--- start Available data ---

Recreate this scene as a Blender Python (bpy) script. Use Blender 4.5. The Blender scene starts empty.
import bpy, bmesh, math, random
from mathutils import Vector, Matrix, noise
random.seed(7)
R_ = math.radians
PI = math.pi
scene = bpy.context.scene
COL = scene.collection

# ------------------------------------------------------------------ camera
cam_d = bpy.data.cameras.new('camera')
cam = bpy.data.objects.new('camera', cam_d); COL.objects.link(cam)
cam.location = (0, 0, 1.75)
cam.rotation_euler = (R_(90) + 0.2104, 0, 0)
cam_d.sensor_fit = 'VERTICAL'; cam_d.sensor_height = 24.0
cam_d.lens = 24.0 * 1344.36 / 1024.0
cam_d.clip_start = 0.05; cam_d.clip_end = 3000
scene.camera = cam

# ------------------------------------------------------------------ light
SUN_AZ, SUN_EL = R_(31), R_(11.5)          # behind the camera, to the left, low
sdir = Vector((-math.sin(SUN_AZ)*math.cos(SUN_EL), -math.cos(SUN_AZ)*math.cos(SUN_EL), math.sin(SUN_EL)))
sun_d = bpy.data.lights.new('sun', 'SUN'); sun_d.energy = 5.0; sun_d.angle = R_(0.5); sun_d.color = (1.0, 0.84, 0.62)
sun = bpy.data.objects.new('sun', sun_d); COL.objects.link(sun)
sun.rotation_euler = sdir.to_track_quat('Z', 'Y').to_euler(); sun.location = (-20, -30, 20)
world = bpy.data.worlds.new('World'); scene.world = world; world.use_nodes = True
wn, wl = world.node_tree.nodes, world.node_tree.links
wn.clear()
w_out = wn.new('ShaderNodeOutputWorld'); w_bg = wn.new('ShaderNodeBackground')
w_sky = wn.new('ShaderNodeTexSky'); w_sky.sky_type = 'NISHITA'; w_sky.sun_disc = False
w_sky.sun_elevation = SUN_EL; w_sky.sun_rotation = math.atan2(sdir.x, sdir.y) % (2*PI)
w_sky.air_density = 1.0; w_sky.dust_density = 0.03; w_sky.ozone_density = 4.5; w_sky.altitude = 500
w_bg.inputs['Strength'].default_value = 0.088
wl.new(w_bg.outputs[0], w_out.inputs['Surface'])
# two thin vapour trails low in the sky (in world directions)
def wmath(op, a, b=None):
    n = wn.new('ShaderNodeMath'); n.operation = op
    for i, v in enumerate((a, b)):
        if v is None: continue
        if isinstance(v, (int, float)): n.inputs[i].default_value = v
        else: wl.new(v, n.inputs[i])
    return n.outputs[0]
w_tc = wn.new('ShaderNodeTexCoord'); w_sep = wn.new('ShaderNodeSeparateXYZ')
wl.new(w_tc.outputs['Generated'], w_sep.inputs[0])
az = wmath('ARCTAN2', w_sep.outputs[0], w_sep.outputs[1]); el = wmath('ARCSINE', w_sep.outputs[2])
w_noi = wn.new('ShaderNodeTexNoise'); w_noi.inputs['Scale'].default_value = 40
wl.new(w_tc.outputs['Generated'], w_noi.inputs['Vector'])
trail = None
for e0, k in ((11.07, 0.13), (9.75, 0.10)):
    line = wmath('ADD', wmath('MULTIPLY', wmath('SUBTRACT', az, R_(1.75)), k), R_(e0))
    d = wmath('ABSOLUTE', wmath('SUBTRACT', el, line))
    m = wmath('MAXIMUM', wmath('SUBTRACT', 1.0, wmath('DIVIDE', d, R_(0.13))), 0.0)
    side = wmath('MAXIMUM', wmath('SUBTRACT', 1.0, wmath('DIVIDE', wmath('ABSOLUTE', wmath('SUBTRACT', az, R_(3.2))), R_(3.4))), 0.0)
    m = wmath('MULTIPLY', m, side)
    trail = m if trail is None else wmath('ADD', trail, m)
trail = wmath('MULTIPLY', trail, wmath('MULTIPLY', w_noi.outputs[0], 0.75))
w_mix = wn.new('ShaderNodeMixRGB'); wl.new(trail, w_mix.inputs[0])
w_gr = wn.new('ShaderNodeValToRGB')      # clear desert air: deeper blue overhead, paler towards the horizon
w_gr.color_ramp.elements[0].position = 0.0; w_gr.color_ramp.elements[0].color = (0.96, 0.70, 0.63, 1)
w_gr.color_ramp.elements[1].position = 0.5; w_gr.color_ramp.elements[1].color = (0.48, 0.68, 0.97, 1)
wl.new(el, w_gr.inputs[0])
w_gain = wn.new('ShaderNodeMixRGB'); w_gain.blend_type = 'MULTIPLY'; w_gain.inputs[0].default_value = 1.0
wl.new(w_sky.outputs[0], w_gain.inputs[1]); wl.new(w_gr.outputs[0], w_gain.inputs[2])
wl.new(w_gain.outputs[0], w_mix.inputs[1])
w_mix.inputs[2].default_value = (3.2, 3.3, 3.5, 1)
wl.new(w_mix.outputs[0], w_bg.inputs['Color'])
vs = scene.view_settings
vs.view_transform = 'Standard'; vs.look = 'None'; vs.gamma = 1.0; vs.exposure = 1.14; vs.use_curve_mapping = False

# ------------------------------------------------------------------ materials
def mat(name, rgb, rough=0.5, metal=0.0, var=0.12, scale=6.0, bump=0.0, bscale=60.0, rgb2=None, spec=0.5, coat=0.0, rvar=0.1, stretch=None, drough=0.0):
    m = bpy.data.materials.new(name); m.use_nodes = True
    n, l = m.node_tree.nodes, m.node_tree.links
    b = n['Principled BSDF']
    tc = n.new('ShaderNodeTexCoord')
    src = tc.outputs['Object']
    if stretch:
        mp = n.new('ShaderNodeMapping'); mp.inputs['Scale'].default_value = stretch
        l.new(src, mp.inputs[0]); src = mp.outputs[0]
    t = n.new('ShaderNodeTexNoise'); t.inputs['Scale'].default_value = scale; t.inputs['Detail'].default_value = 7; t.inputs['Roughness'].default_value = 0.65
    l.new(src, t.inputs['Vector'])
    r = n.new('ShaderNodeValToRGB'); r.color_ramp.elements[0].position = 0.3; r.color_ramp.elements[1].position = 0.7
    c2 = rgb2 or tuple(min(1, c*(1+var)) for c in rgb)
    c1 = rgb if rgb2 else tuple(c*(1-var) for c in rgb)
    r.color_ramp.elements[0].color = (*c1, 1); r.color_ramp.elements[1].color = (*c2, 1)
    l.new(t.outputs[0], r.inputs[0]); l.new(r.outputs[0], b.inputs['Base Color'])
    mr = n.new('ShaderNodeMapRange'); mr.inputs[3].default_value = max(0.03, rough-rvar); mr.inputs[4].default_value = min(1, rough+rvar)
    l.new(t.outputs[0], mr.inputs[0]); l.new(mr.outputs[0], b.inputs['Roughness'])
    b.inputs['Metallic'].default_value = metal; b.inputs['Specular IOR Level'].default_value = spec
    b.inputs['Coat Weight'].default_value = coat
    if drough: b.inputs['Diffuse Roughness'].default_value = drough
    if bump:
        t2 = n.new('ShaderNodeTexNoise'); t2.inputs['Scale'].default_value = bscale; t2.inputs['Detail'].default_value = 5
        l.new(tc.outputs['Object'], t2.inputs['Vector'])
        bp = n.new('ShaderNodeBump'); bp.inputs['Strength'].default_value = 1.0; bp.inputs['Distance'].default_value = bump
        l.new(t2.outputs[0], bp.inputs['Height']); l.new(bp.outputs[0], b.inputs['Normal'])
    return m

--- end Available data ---

> Written request
Your task is to quote the lines above, beginning with the first and ending with the one that holds "scene.camera = cam".

> Finished task
Recreate this scene as a Blender Python (bpy) script. Use Blender 4.5. The Blender scene starts empty.
import bpy, bmesh, math, random
from mathutils import Vector, Matrix, noise
random.seed(7)
R_ = math.radians
PI = math.pi
scene = bpy.context.scene
COL = scene.collection

# ------------------------------------------------------------------ camera
cam_d = bpy.data.cameras.new('camera')
cam = bpy.data.objects.new('camera', cam_d); COL.objects.link(cam)
cam.location = (0, 0, 1.75)
cam.rotation_euler = (R_(90) + 0.2104, 0, 0)
cam_d.sensor_fit = 'VERTICAL'; cam_d.sensor_height = 24.0
cam_d.lens = 24.0 * 1344.36 / 1024.0
cam_d.clip_start = 0.05; cam_d.clip_end = 3000
scene.camera = cam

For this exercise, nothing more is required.